Although this is not the first time that such a strong downturn in market valuations occur, it is definitely a warning signal that has led to some cautiousness among the most conservative investors in regards to how they can hedge against these black swan events.

Although nobody can really predict what is going to happen in the future and how those events will affect the financial markets, there are certain ways in which investors can limit the amount of losses they take.

The systematic combination of these tools is known as a portfolio’s risk management strategy and the following article aims to describe four of them so you can explore the basics of this practice.

Hedging against strong downturns is not a perfect science

One of the first few things you should know about risk management is that it is impossible to protect your portfolio from all unfavorable scenarios while it would also be very expensive to do so.

Most of the risk management strategies that will be explained in this article involve the purchase of a financial security – at a cost – or using a tool that limits your losses at the risk of possibly missing out on some potential future profits.

Hence, there’s no perfect risk management strategy that guarantees 100% protection without a downside.

Strategy #1 – Using stop-loss orders

Stop-loss orders were designed to trigger a market order once the price of a security has reached a certain level – also known as the stop price.

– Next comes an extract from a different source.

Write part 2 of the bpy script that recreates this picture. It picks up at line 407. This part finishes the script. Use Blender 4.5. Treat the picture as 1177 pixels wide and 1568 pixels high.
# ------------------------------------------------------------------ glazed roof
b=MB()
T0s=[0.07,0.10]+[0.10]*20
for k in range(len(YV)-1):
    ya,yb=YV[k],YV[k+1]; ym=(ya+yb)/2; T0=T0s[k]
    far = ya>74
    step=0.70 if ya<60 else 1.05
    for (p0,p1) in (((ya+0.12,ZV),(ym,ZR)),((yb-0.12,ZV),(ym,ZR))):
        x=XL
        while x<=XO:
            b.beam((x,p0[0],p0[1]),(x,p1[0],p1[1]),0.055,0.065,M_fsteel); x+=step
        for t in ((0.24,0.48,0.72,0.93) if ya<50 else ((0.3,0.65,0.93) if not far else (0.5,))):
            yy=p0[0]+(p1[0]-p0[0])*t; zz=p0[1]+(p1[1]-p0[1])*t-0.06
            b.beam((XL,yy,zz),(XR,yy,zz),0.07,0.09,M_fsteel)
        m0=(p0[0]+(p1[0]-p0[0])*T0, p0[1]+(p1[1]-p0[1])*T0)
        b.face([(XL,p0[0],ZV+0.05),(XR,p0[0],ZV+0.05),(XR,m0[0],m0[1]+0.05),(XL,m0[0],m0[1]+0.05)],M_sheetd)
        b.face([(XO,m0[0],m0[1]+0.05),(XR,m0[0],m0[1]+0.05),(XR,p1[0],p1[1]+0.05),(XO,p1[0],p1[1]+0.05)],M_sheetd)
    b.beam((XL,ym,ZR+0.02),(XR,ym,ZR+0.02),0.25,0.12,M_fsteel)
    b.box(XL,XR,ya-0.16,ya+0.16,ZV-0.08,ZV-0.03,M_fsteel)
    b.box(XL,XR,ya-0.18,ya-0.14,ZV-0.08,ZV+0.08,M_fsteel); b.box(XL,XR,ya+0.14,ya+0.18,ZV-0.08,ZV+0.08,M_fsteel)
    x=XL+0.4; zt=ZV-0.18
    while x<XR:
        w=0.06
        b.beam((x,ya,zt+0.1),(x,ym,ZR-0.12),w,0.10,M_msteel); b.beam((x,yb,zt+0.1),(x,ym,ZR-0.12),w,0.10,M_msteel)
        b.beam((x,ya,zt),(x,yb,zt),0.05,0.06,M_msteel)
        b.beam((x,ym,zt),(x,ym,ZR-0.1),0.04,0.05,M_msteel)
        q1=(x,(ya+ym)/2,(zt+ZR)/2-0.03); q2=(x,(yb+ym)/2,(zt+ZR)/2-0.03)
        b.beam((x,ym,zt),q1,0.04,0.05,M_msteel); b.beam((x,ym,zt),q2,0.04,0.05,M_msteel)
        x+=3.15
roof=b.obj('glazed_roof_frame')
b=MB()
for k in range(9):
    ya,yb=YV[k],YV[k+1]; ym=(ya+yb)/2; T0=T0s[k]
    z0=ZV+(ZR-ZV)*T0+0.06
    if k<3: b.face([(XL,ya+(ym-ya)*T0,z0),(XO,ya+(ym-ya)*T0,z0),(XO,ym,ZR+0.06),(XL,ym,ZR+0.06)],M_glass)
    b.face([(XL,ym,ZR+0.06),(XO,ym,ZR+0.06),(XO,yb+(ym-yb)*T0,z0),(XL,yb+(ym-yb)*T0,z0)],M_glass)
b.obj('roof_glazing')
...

These orders are often placed after the security is purchased and they can limit the amount of losses your portfolio will experience if the market goes down sharply.

Downside: From a long-term perspective, a huge downward swing can end up taking you out of a long position, leaving you with a realized loss that might have been turned into a profit if you kept the security for longer instead of selling.

Strategy #2 – Using put options

Put options are a derivative instrument that gives you the right – not the obligation – of selling a certain security at a given price once the contract expires.

These instruments can be bought to secure an exit price for your position in case the market goes down. You will either be able to sell your entire stake at that price point or you could sell the put options at a higher premium before they expire.

Downside: you have to pay a premium to buy these options and, similarly to purchasing an insurance policy, you will end up losing this premium if the market doesn’t go down before the expiration date.

Strategy #3 – Using technical signals

Experienced traders use charts and indicators to determine if a certain uptrend is about to reverse.

Their analysis often seeks to identify potential sell signals to exit a position before it turns against them. This helps them in either securing their profits or limiting their losses.

Some of these signals include support breaks, trend line breaks, and overbought signals, among others.

Downside: this is a sophisticated strategy that you should only use after learning the intricacies of technical analysis. Additionally, there are no infallible signals and faulty technical analysis can lead to wrong conclusions.

Strategy #4 – Using negatively correlated securities

A security’s correlation indicates how similarly the performance of a certain financial instrument behaves in relation to another – or, in this case, to your entire portfolio.

Certain tools like Portfolio Visualizer allows you to check the correlation between the instruments contained within your portfolio as a way to determine how they will perform relative to each other.

A correlation – positive or negative – going from 0.7 to 1 is typically considered strong. Meanwhile, a negative correlation means that the two instruments move in opposite directions – that is, when one goes down the other goes up and vice versa.

As a risk management strategy, investors can purchase a certain amount in negatively correlated assets, which will produce gains in case the broad portfolio goes down. This would effectively limit the losses experienced by the portfolio in case of a strong downturn.

Downside: when your overall portfolio is doing good, these securities will cap your profits to some extent as their value will decline at the same time.

Bottom line

Although no risk management system can fully protect you from losing money if markets suddenly nosedive, these strategies can help you offset some of those losses. However, that protection, as you have learned, comes at a cost.